The Startup spent money on new MacBooks for every hire and frequently catered events. They spent money on nice 70" TVs with an office-wide interconnected Sonos sound system. They were looking to spend a lot of money on new office space shortly before the company fell apart. While I'd argue that some of those things might have been necessary, The Startup certainly wasn't looking to minimize their burn ratio.

Despite having both funding and more cash coming in than your average startup, the company still ran out of money. Turns out that frugality is for companies too.

4. If something smells, see where your nose takes you

When I was onboarded onto my first project and I asked what our client wanted, my project manager listed a couple of things that we were supposed to accomplish over the next few months. I assumed that they were just giving me the cliff-notes about the project, but a few weeks later when a scope question came up, I asked to see the project requirements. It was two lines long.

Two lines.

I asked questions about the lack of detail in the requirements, and about who had worked with the client on signing the contract, and all of my questions were shrugged off with "we needed to get this through the door and we were stretched thin when this deal was signed". The responses I got made it seem like this was a one-off occurrence, and that the other projects had clearer requirements.

Had I done a little bit of digging, I would have found out that it wasn't just my project that had this problem. Many projects that The Startup was participating in had weak or vague contracts that made them difficult to accurately know what "done" looked like. I learned that if something smells, you should see where your nose takes you.

Looking forward

It's easy to look backward and say "I should have seen that coming", but the truth is that at the time, I thought that The Startup was just another startup with growing pains. It's only on looking back do I see some of the differences between successful startups and The Startup.

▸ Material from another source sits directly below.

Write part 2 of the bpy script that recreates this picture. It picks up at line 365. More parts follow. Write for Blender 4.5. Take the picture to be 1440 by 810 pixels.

Successful startups find the balance between growth and revenue despite being stretched thin; The Startup wanted both at the same time. Successful startups try to find the appropriate burn ratio; The Startup spent money like there was plenty to burn. Successful startups lack clear processes but usually do an ok job at contracts; The Startup didn't get those right. Successful startups know that people will work harder for company vision than for free food; The Startup wanted to have all of the "tech company" perks and ride the hype train.